Все громче разливалась в саду соловьиная песнь, и всё было в ней понятно, всё было гармонично, и не было никаких «разногласий».
Мне казалось, что душа моя разрывается на части. «Простите, — сказала я наконец. — Я так много времени отнимаю у вас». — «Я страдаю вместе с вами», — ответил о. Серафим.
Домой я приехала поздно ночью. На улице встретила брата. Он очень беспокоился и искал меня повсюду. Я сказала, что беседовала сТоней и потому задержалась дольше обыкновенного.
После этого дня мы опять долго не видались с батюшкой. В письмах он всякий раз разъяснял мне действительное значение и смысл моих собственных мыслей и чувств.
В одном из писем, полных конфликтных переживаний, я приводила стихи Тютчева: «Душа готова, как Мария, к ногам Христа навек прильнуть» и заканчивала его вопросами: готова ли? готовится ли?
О. Серафим на ряде примеров старался показать мне, в чём состоит готовность.
В этом и заключалась по существу наша переписка: у меня было «как будто», у него было «действительно». У меня было предчувствие, у него «ведение». Я не видела и не понимала, что происходит в моей душе, а он видел и понимал все.
Я написала батюшке о том, какое неотразимое впечатление произвели на меня слова Т. К.: «Христианин тот, кто любит только одного Христа и больше никого и больше ничего». Батюшка ответил: «Вы поняли бы эти слова ещё лучше, если бы вспомнили притчу о лепте бедной вдовицы».
Однажды я привела в письме стихи Баратынского:
В ответ старец писал: «Приводимые вами слова поэта я принимаю, как молитвенное воздыхание».

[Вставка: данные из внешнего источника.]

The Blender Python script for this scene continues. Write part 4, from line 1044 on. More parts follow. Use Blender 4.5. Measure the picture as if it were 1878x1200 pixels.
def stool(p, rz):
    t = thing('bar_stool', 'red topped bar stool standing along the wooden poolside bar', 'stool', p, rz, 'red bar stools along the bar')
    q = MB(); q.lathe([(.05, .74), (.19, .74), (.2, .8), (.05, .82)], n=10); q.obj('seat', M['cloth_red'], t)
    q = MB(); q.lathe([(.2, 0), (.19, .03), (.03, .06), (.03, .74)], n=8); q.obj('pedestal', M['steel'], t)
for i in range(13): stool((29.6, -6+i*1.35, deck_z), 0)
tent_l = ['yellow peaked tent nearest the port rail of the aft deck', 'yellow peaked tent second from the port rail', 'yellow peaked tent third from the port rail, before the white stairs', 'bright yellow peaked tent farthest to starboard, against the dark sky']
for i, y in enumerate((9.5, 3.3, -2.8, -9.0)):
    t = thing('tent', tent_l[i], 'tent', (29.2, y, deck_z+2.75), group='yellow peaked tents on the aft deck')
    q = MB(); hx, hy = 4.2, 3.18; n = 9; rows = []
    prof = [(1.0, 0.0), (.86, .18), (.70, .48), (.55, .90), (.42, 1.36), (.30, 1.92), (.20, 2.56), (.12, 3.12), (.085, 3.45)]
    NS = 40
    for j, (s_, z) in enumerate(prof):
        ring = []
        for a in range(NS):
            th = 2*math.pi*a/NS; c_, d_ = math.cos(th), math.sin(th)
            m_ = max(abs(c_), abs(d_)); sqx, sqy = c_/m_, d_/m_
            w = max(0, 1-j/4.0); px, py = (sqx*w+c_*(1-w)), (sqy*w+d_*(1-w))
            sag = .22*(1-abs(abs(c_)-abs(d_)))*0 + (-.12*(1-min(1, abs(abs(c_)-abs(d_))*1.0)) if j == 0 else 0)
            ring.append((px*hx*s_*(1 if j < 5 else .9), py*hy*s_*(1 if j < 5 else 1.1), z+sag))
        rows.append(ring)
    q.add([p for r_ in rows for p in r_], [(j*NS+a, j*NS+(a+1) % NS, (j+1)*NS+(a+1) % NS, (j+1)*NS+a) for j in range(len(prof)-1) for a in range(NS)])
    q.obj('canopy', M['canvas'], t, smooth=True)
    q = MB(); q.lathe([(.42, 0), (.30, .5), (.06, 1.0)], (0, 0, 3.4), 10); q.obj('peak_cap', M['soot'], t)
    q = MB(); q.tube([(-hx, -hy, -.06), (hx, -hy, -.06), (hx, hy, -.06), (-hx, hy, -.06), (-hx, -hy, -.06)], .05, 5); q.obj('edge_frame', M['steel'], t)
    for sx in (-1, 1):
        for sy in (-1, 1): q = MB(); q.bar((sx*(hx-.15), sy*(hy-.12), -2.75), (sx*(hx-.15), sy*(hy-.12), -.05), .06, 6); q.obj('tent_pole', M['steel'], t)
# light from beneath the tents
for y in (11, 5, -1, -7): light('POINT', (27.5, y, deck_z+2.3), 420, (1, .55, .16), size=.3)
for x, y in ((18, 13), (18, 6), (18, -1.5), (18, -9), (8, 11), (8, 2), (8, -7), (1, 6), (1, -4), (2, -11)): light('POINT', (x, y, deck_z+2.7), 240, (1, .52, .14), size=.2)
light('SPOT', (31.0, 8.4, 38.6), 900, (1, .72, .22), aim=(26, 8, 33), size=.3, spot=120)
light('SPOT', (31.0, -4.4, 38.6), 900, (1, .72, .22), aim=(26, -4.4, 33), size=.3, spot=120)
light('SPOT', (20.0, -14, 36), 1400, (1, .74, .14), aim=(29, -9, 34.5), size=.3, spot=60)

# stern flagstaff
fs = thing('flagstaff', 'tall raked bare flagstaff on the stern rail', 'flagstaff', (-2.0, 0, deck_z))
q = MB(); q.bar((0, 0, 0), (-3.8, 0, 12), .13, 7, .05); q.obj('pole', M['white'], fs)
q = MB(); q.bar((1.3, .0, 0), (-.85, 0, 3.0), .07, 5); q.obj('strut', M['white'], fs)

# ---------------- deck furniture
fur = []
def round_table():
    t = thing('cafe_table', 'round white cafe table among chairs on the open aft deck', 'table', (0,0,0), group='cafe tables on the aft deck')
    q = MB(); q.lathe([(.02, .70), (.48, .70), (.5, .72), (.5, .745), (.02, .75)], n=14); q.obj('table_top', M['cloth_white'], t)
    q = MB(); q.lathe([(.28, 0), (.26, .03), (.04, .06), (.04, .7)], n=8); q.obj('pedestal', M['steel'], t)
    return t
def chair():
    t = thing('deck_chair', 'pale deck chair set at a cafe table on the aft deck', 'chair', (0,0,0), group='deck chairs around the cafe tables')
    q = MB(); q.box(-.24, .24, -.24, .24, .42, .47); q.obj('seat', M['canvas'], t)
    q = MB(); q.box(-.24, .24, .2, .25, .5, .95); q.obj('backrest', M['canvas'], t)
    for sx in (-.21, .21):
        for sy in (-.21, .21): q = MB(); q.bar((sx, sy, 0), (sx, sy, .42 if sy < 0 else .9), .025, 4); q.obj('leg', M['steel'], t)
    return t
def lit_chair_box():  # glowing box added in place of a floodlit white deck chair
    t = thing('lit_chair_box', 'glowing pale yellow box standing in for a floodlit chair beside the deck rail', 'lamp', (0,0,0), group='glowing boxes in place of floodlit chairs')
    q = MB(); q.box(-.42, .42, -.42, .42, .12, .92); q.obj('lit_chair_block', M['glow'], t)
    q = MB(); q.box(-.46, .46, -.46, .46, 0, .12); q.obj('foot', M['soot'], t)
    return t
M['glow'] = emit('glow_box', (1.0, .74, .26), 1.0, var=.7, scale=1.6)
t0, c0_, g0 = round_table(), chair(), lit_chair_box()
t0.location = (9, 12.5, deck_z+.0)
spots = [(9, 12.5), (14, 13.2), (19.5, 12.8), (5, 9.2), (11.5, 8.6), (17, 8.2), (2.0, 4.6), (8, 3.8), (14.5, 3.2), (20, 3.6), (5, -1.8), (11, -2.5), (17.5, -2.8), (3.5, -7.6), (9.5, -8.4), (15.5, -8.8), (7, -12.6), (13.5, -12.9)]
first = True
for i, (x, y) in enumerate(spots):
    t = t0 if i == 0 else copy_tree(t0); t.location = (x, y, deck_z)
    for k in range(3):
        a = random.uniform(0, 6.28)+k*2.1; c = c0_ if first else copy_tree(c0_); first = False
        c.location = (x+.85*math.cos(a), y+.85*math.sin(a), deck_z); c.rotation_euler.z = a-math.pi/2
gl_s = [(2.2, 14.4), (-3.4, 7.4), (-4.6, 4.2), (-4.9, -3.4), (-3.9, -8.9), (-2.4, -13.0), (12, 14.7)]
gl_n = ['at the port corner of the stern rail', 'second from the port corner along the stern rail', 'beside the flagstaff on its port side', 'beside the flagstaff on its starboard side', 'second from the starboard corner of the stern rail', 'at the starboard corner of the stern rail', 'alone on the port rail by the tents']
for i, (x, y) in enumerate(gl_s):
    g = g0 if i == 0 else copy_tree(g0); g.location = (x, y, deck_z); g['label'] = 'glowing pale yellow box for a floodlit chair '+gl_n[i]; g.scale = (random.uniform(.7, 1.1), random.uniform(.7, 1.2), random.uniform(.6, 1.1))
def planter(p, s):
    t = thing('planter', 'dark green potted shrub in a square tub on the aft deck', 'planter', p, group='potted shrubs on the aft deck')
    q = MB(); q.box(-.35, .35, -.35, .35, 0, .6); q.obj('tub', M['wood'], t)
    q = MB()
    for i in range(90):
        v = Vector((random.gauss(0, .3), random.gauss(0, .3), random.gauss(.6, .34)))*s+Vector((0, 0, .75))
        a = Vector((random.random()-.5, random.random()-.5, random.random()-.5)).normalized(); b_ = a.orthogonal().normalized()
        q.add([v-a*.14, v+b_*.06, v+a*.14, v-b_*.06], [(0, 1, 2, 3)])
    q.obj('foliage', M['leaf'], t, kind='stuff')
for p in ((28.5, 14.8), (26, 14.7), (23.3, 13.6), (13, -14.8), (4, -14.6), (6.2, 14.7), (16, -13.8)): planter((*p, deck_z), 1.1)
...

Наконец мы с Тоней сговорились о новой совместной поездке в Загорск 30 октября 1936 года, это был выходной день. Тоня приехала ко мне 29–го вечером с тем, чтобы остаться у меня ночевать. 29–го был день рождения папы. В столовой собрались родственники. Я сказала, что плохо себя чувствую, и не выходила к гостям.

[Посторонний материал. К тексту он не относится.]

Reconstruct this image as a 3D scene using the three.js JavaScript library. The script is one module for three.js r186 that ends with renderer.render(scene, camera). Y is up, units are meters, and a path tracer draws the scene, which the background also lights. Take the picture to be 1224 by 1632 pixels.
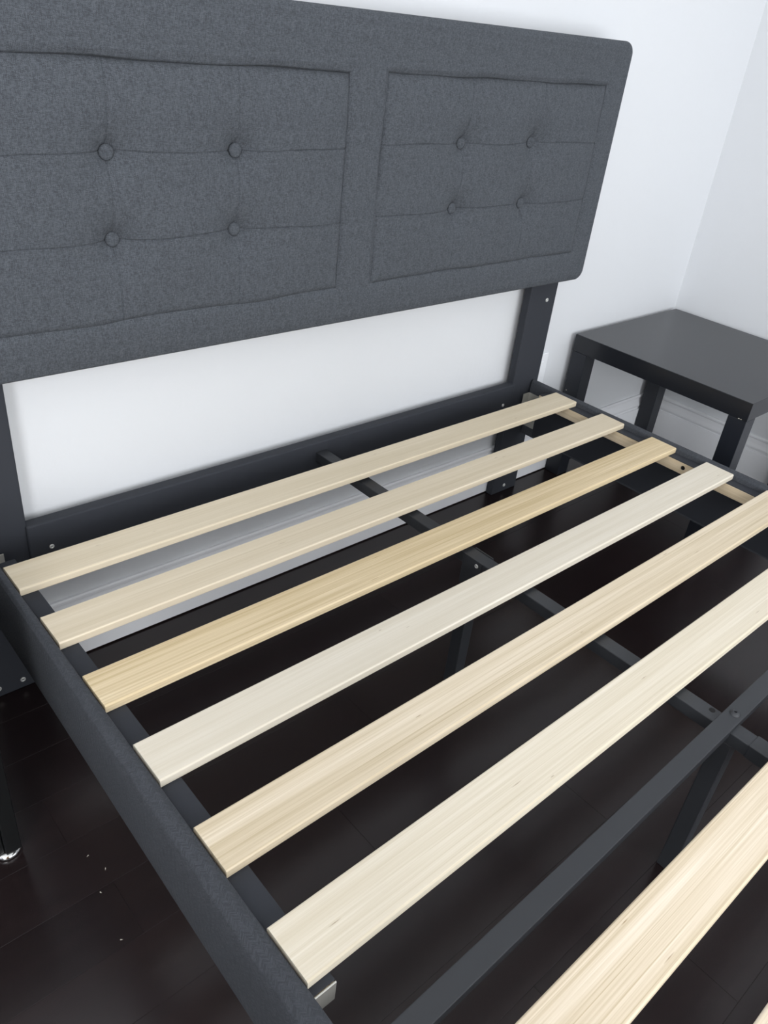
import * as THREE from 'three';
import { RoundedBoxGeometry } from 'three/addons/geometries/RoundedBoxGeometry.js';
import { mergeGeometries, toCreasedNormals, mergeVertices } from 'three/addons/utils/BufferGeometryUtils.js';
import { RectAreaLightUniformsLib } from 'three/addons/lights/RectAreaLightUniformsLib.js';

// ---------- camera, sky, daylight, exposure ----------
const W = 1224, H = 1632;
const scene = new THREE.Scene();
const camera = new THREE.PerspectiveCamera(65.836, W / H, 0.02, 60);
camera.position.set(-2.5164, 1.1731, 1.2734);
camera.rotation.set(-0.5569, -0.7814, 0.1174, 'YXZ');
scene.background = new THREE.Color(0.80, 0.90, 1.0);          // plain overcast sky
RectAreaLightUniformsLib.init();
const renderer = new THREE.WebGLRenderer({ antialias: true });
renderer.toneMapping = THREE.LinearToneMapping;
renderer.toneMappingExposure = 0.87;
renderer.shadowMap.enabled = true;
// room: x from ROOM.x0 to 0, z from 0 to ROOM.z1
const ROOM = { x0: -6.4, z1: 3.1, h: 2.7 };
const WINDOWS = [{ a: -5.2, b: -3.7, y0: 0.75, y1: 2.5, power: 18 }];          // opening in the front wall (x range, y range)
const DOOR = { a: -2.9, b: -0.1, y0: 0.03, y1: 1.95, power: 3.9 };                // sliding glass door in the front wall, right of the window
function daylight(w, h, pos, target, intensity) {
  const l = new THREE.RectAreaLight(new THREE.Color(0.97, 0.982, 1.0), intensity, w, h);
  l.position.set(...pos); l.lookAt(...target); l.name = 'window_daylight'; scene.add(l);
}
for (const w of WINDOWS) daylight(w.b - w.a - 0.1, w.y1 - w.y0 - 0.1, [(w.a + w.b) / 2, (w.y0 + w.y1) / 2, ROOM.z1 - 0.02], [(w.a + w.b) / 2, (w.y0 + w.y1) / 2, 0], w.power);

daylight(DOOR.b - DOOR.a - 0.1, DOOR.y1 - DOOR.y0 - 0.1, [(DOOR.a + DOOR.b) / 2, (DOOR.y0 + DOOR.y1) / 2, ROOM.z1 - 0.02], [(DOOR.a + DOOR.b) / 2, (DOOR.y0 + DOOR.y1) / 2, 0], DOOR.power);

// ---------- helpers ----------
let seed = 12345;
const rnd = () => { seed = (seed * 1664525 + 1013904223) >>> 0; return seed / 4294967296; };
const rr = (a, b) => a + (b - a) * rnd();
const used = {};
function numbered(name) { const n = used[name] = (used[name] ?? -1) + 1; return n ? `${name}_${String(n).padStart(3, '0')}` : name; }
function mesh(name, geo, mat, parent = scene) {
  const m = new THREE.Mesh(geo, mat); m.name = parent === scene ? numbered(name) : name;
  m.castShadow = m.receiveShadow = true; parent.add(m); return m;
}
function part(name, geo, mat, parent) {           // parts of one thing are numbered among themselves
  const same = parent.children.filter(c => c.userData.kindName === name).length;
  const m = mesh(name, geo, mat, parent); m.name = same ? `${name}_${String(same).padStart(3, '0')}` : name;
  m.userData.kindName = name; return m;
}
function struct(name, geo, mat) { const m = mesh(name, geo, mat); m.userData.kind = 'structure'; return m; }
function thing(name, label, category, pos = [0, 0, 0]) {
  const g = new THREE.Group(); g.name = numbered(name); g.position.set(...pos);
  g.userData = { label, category }; scene.add(g); return g;
}
const box = (x0, x1, y0, y1, z0, z1) => { const g = new THREE.BoxGeometry(x1 - x0, y1 - y0, z1 - z0); g.translate((x0 + x1) / 2, (y0 + y1) / 2, (z0 + z1) / 2); return g; };
const rbox = (x0, x1, y0, y1, z0, z1, r = 0.002, s = 2) => { const g = new RoundedBoxGeometry(x1 - x0, y1 - y0, z1 - z0, s, r); g.translate((x0 + x1) / 2, (y0 + y1) / 2, (z0 + z1) / 2); return g; };
const join = gs => mergeGeometries(gs.map(g => { const n = g.index ? g.toNonIndexed() : g; for (const k of Object.keys(n.attributes)) if (!['position', 'normal', 'uv'].includes(k)) n.deleteAttribute(k); return n; }));
function boxUV(geo, s = 1, du = 0, dv = 0) {      // uv in metres (times s), by the way each corner faces
  const g = geo.index ? geo.toNonIndexed() : geo, p = g.attributes.position, n = g.attributes.normal, uv = new Float32Array(p.count * 2);
  for (let i = 0; i < p.count; i += 3) {
    let nx = 0, ny = 0, nz = 0;
    for (let k = 0; k < 3; k++) { nx += Math.abs(n.getX(i + k)); ny += Math.abs(n.getY(i + k)); nz += Math.abs(n.getZ(i + k)); }
    for (let k = 0; k < 3; k++) {
      const x = p.getX(i + k), y = p.getY(i + k), z = p.getZ(i + k);
      const [u, v] = nz >= nx && nz >= ny ? [x, y] : nx >= ny ? [z, y] : [x, z];
      uv[(i + k) * 2] = u * s + du; uv[(i + k) * 2 + 1] = v * s + dv;
    }
  }
  g.setAttribute('uv', new THREE.BufferAttribute(uv, 2)); return g;
}
function gridGeo(nu, nv, f) {                     // f(i, j) -> [x, y, z]
  const pos = [], idx = [];
  for (let j = 0; j < nv; j++) for (let i = 0; i < nu; i++) pos.push(...f(i, j));
  for (let j = 0; j < nv - 1; j++) for (let i = 0; i < nu - 1; i++) { const a = j * nu + i, b = a + 1, c = a + nu, d = c + 1; idx.push(a, b, d, a, d, c); }
  const g = new THREE.BufferGeometry(); g.setAttribute('position', new THREE.Float32BufferAttribute(pos, 3)); g.setIndex(idx); g.computeVertexNormals(); return g;
}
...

«Для иудеев соблазн, а для эллинов безумие», — писал апостол Павел. Всё, что было ещё в моей душе от эллина и иудея, вновь восставало против призывавшей её благодати. Я плакала весь вечер.
Тоня молча сидела возле меня, как сидят возле тяжелобольного. Только один раз она сказала: «Всё должно пройти через страдание».
Рано утром мы поехали в Загорск.
— Ну что, есть у вас решение? — спросил батюшка.